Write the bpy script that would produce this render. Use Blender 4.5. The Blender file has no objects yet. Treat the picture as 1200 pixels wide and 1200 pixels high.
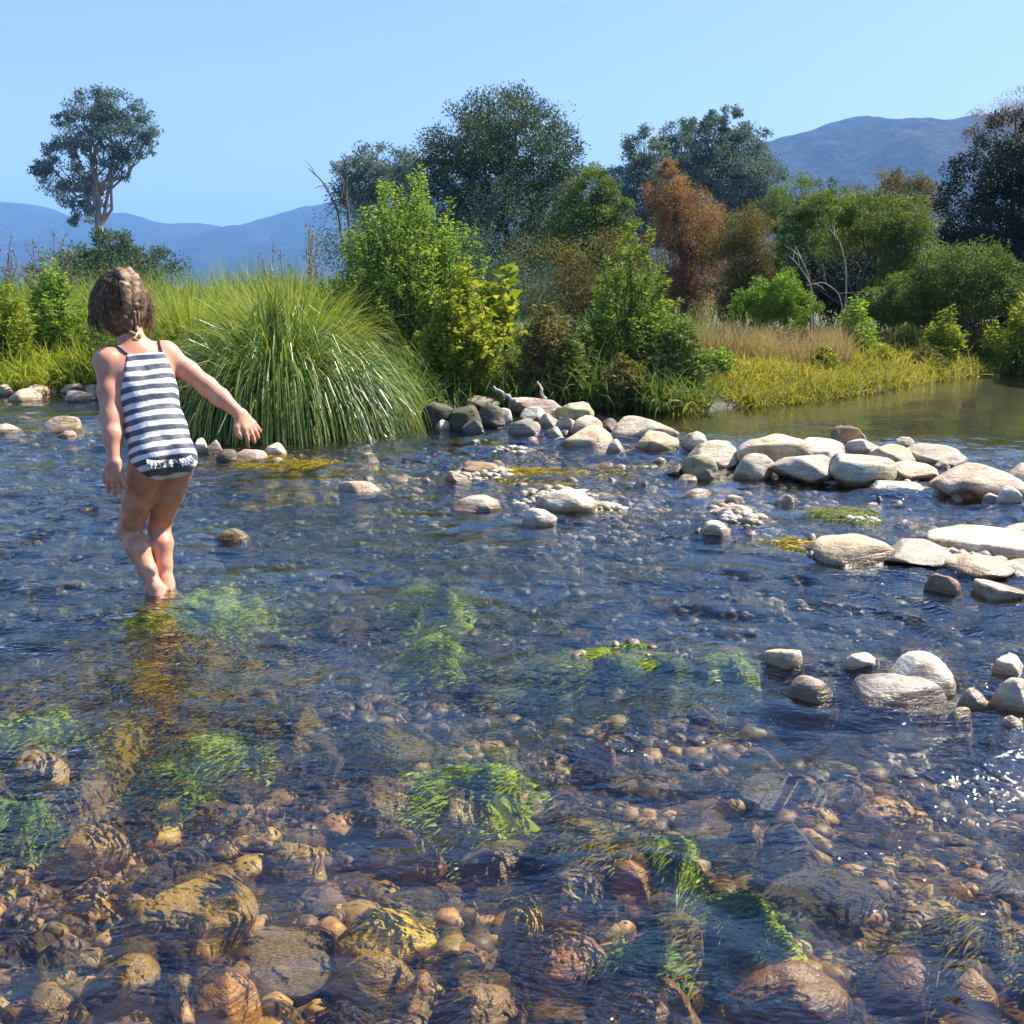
# A child wading in a shallow stony stream, weedy banks, trees and hazy hills behind.
SUN_EL, SUN_AZ, SUN, SKY, EXPO = 50, 62, 5.0, .076, 1.42
AIR, DUST, OZONE, HAZE = 1.0, .8, 2.5, .00038
SKY_BLUE = 2.0
import bpy, bmesh, math, random
import numpy as np
from mathutils import Vector, noise as mnoise

random.seed(7)
rng = np.random.default_rng(11)
sc = bpy.context.scene
COL = sc.collection

# ------------------------------------------------------------------ camera model (used to place things in metres)
F_PX, HORIZON, CAM_H = 1203.0, 335.0, 1.0
PITCH = math.atan((600 - HORIZON) / F_PX)
CP, SP = math.cos(PITCH), math.sin(PITCH)

def ray(px, py):
    x = (px - 600) / F_PX
    y = (600 - py) / F_PX
    return np.array([x, CP + y * SP, -SP + y * CP])

def at_z(px, py, z=0.0):
    d = ray(px, py)
    t = (z - CAM_H) / d[2]
    return np.array([d[0] * t, d[1] * t, z])

def at_Y(px, py, Y):
    d = ray(px, py)
    t = Y / d[1]
    return np.array([d[0] * t, Y, CAM_H + d[2] * t])

def px_of(p):
    v = np.array(p) - np.array([0, 0, CAM_H])
    zc = v[1] * CP - v[2] * SP
    yc = v[1] * SP + v[2] * CP
    return 600 + F_PX * v[0] / zc, 600 - F_PX * yc / zc

# ------------------------------------------------------------------ noise
def _hash(ix, iy, iz, seed):
    h = (ix.astype(np.int64) * 374761393 + iy.astype(np.int64) * 668265263 + iz.astype(np.int64) * 2147483647 + seed * 974634777) & 0xFFFFFFFF
    h = ((h ^ (h >> 13)) * 1274126177) & 0xFFFFFFFF
    h = h ^ (h >> 16)
    return (h & 0xFFFFFF).astype(np.float64) / 0xFFFFFF

def vnoise(x, y, z=None, seed=0):
    x = np.asarray(x, float); y = np.asarray(y, float)
    z = np.zeros_like(x) if z is None else np.asarray(z, float)
    ix, iy, iz = np.floor(x), np.floor(y), np.floor(z)
    fx, fy, fz = x - ix, y - iy, z - iz
    fx = fx * fx * (3 - 2 * fx); fy = fy * fy * (3 - 2 * fy); fz = fz * fz * (3 - 2 * fz)
    r = 0
    for a in (0, 1):
        for b in (0, 1):
            for c in (0, 1):
                w = (fx if a else 1 - fx) * (fy if b else 1 - fy) * (fz if c else 1 - fz)
                r = r + w * _hash(ix + a, iy + b, iz + c, seed)
    return r * 2 - 1

def fbm(x, y, z=None, seed=0, octv=4):
    r, a, f = 0, 1.0, 1.0
    for i in range(octv):
        r = r + a * vnoise(np.asarray(x) * f, np.asarray(y) * f, None if z is None else np.asarray(z) * f, seed + i * 17)
        a *= .5; f *= 2.03
    return r

def sstep(x):
    x = np.clip(x, 0, 1)
    return x * x * (3 - 2 * x)

# ------------------------------------------------------------------ object helpers
def link(o, parent=None):
    COL.objects.link(o)
    if parent is not None:
        o.parent = parent
    return o

def tag(o, label=None, cat=None, group=None, kind=None):
    if label: o['label'] = label
    if cat: o['category'] = cat
    if group: o['group'] = group
    if kind: o['kind'] = kind
    return o

def thing(name, loc, label, cat, group=None):
    o = bpy.data.objects.new(name, None)
    o.empty_display_size = .1
    o.location = loc
    link(o)
    return tag(o, label, cat, group)

def mesh_np(name, V, F, mat=None, tint=None, col=None, smooth=False):
    me = bpy.data.meshes.new(name)
    V = np.asarray(V, np.float32); F = np.asarray(F, np.int32)
    k = F.shape[1]
    me.vertices.add(len(V)); me.vertices.foreach_set('co', V.ravel())
    me.loops.add(F.size); me.loops.foreach_set('vertex_index', F.ravel())
    me.polygons.add(len(F)); me.polygons.foreach_set('loop_start', np.arange(0, F.size, k, dtype=np.int32))
    me.polygons.foreach_set('use_smooth', np.full(len(F), smooth))
    me.update(calc_edges=True)
    if tint is not None:
        a = me.attributes.new('tint', 'FLOAT', 'FACE'); a.data.foreach_set('value', np.asarray(tint, np.float32))
    if col is not None:
        a = me.attributes.new('shade', 'FLOAT_COLOR', 'FACE')
        c = np.ones((len(F), 4), np.float32); c[:, :3] = col
        a.data.foreach_set('color', c.ravel())
    if mat: me.materials.append(mat)
    return me

def obj(name, me, parent=None, loc=None):
    o = bpy.data.objects.new(name, me)
    if loc is not None: o.location = loc
    return link(o, parent)

class Geo:
    """collects quads / quad strips in one mesh"""
    def __init__(self): self.V = []; self.F = []; self.T = []; self.n = 0
    def add(self, V, F, t=None):
        V = np.asarray(V, float).reshape(-1, 3); F = np.asarray(F)
        self.V.append(V); self.F.append(F + self.n); self.n += len(V)
        self.T.append(np.full(len(F), .5) if t is None else np.broadcast_to(t, (len(F),)))
    def tube(self, pts, rad, sides=6, t=None):
        pts = np.asarray(pts, float); n = len(pts)
        rad = np.broadcast_to(rad, (n,))
        d = np.gradient(pts, axis=0); d /= np.linalg.norm(d, axis=1)[:, None] + 1e-9
        ref = np.array([.31, .17, .93]) if abs(d[:, 2]).mean() < .8 else np.array([.93, .3, .1])
        u = np.cross(d, ref); u /= np.linalg.norm(u, axis=1)[:, None] + 1e-9
        v = np.cross(d, u)
        a = np.linspace(0, 2 * math.pi, sides, endpoint=False)
        V = pts[:, None] + rad[:, None, None] * (np.cos(a)[None, :, None] * u[:, None] + np.sin(a)[None, :, None] * v[:, None])
        i = np.arange(n - 1)[:, None] * sides; j = np.arange(sides)[None]; k = (j + 1) % sides
        F = np.stack([i + j, i + k, i + sides + k, i + sides + j], -1).reshape(-1, 4)
        self.add(V.reshape(-1, 3), F, t)
    def mesh(self, name, mat, smooth=False):
        return mesh_np(name, np.concatenate(self.V), np.concatenate(self.F), mat, np.concatenate(self.T), smooth=smooth)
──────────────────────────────
**WHAT THE TASK ASKS**. Copy out all of the data word for word. Do not carry over any picture.

**WRITTEN ANSWER**.
Write the bpy script that would produce this render. Use Blender 4.5. The Blender file has no objects yet. Treat the picture as 1200 pixels wide and 1200 pixels high.
# A child wading in a shallow stony stream, weedy banks, trees and hazy hills behind.
SUN_EL, SUN_AZ, SUN, SKY, EXPO = 50, 62, 5.0, .076, 1.42
AIR, DUST, OZONE, HAZE = 1.0, .8, 2.5, .00038
SKY_BLUE = 2.0
import bpy, bmesh, math, random
import numpy as np
from mathutils import Vector, noise as mnoise

random.seed(7)
rng = np.random.default_rng(11)
sc = bpy.context.scene
COL = sc.collection

# ------------------------------------------------------------------ camera model (used to place things in metres)
F_PX, HORIZON, CAM_H = 1203.0, 335.0, 1.0
PITCH = math.atan((600 - HORIZON) / F_PX)
CP, SP = math.cos(PITCH), math.sin(PITCH)

def ray(px, py):
    x = (px - 600) / F_PX
    y = (600 - py) / F_PX
    return np.array([x, CP + y * SP, -SP + y * CP])

def at_z(px, py, z=0.0):
    d = ray(px, py)
    t = (z - CAM_H) / d[2]
    return np.array([d[0] * t, d[1] * t, z])

def at_Y(px, py, Y):
    d = ray(px, py)
    t = Y / d[1]
    return np.array([d[0] * t, Y, CAM_H + d[2] * t])

def px_of(p):
    v = np.array(p) - np.array([0, 0, CAM_H])
    zc = v[1] * CP - v[2] * SP
    yc = v[1] * SP + v[2] * CP
    return 600 + F_PX * v[0] / zc, 600 - F_PX * yc / zc

# ------------------------------------------------------------------ noise
def _hash(ix, iy, iz, seed):
    h = (ix.astype(np.int64) * 374761393 + iy.astype(np.int64) * 668265263 + iz.astype(np.int64) * 2147483647 + seed * 974634777) & 0xFFFFFFFF
    h = ((h ^ (h >> 13)) * 1274126177) & 0xFFFFFFFF
    h = h ^ (h >> 16)
    return (h & 0xFFFFFF).astype(np.float64) / 0xFFFFFF

def vnoise(x, y, z=None, seed=0):
    x = np.asarray(x, float); y = np.asarray(y, float)
    z = np.zeros_like(x) if z is None else np.asarray(z, float)
    ix, iy, iz = np.floor(x), np.floor(y), np.floor(z)
    fx, fy, fz = x - ix, y - iy, z - iz
    fx = fx * fx * (3 - 2 * fx); fy = fy * fy * (3 - 2 * fy); fz = fz * fz * (3 - 2 * fz)
    r = 0
    for a in (0, 1):
        for b in (0, 1):
            for c in (0, 1):
                w = (fx if a else 1 - fx) * (fy if b else 1 - fy) * (fz if c else 1 - fz)
                r = r + w * _hash(ix + a, iy + b, iz + c, seed)
    return r * 2 - 1

def fbm(x, y, z=None, seed=0, octv=4):
    r, a, f = 0, 1.0, 1.0
    for i in range(octv):
        r = r + a * vnoise(np.asarray(x) * f, np.asarray(y) * f, None if z is None else np.asarray(z) * f, seed + i * 17)
        a *= .5; f *= 2.03
    return r

def sstep(x):
    x = np.clip(x, 0, 1)
    return x * x * (3 - 2 * x)

# ------------------------------------------------------------------ object helpers
def link(o, parent=None):
    COL.objects.link(o)
    if parent is not None:
        o.parent = parent
    return o

def tag(o, label=None, cat=None, group=None, kind=None):
    if label: o['label'] = label
    if cat: o['category'] = cat
    if group: o['group'] = group
    if kind: o['kind'] = kind
    return o

def thing(name, loc, label, cat, group=None):
    o = bpy.data.objects.new(name, None)
    o.empty_display_size = .1
    o.location = loc
    link(o)
    return tag(o, label, cat, group)

def mesh_np(name, V, F, mat=None, tint=None, col=None, smooth=False):
    me = bpy.data.meshes.new(name)
    V = np.asarray(V, np.float32); F = np.asarray(F, np.int32)
    k = F.shape[1]
    me.vertices.add(len(V)); me.vertices.foreach_set('co', V.ravel())
    me.loops.add(F.size); me.loops.foreach_set('vertex_index', F.ravel())
    me.polygons.add(len(F)); me.polygons.foreach_set('loop_start', np.arange(0, F.size, k, dtype=np.int32))
    me.polygons.foreach_set('use_smooth', np.full(len(F), smooth))
    me.update(calc_edges=True)
    if tint is not None:
        a = me.attributes.new('tint', 'FLOAT', 'FACE'); a.data.foreach_set('value', np.asarray(tint, np.float32))
    if col is not None:
        a = me.attributes.new('shade', 'FLOAT_COLOR', 'FACE')
        c = np.ones((len(F), 4), np.float32); c[:, :3] = col
        a.data.foreach_set('color', c.ravel())
    if mat: me.materials.append(mat)
    return me

def obj(name, me, parent=None, loc=None):
    o = bpy.data.objects.new(name, me)
    if loc is not None: o.location = loc
    return link(o, parent)

class Geo:
    """collects quads / quad strips in one mesh"""
    def __init__(self): self.V = []; self.F = []; self.T = []; self.n = 0
    def add(self, V, F, t=None):
        V = np.asarray(V, float).reshape(-1, 3); F = np.asarray(F)
        self.V.append(V); self.F.append(F + self.n); self.n += len(V)
        self.T.append(np.full(len(F), .5) if t is None else np.broadcast_to(t, (len(F),)))
    def tube(self, pts, rad, sides=6, t=None):
        pts = np.asarray(pts, float); n = len(pts)
        rad = np.broadcast_to(rad, (n,))
        d = np.gradient(pts, axis=0); d /= np.linalg.norm(d, axis=1)[:, None] + 1e-9
        ref = np.array([.31, .17, .93]) if abs(d[:, 2]).mean() < .8 else np.array([.93, .3, .1])
        u = np.cross(d, ref); u /= np.linalg.norm(u, axis=1)[:, None] + 1e-9
        v = np.cross(d, u)
        a = np.linspace(0, 2 * math.pi, sides, endpoint=False)
        V = pts[:, None] + rad[:, None, None] * (np.cos(a)[None, :, None] * u[:, None] + np.sin(a)[None, :, None] * v[:, None])
        i = np.arange(n - 1)[:, None] * sides; j = np.arange(sides)[None]; k = (j + 1) % sides
        F = np.stack([i + j, i + k, i + sides + k, i + sides + j], -1).reshape(-1, 4)
        self.add(V.reshape(-1, 3), F, t)
    def mesh(self, name, mat, smooth=False):
        return mesh_np(name, np.concatenate(self.V), np.concatenate(self.F), mat, np.concatenate(self.T), smooth=smooth)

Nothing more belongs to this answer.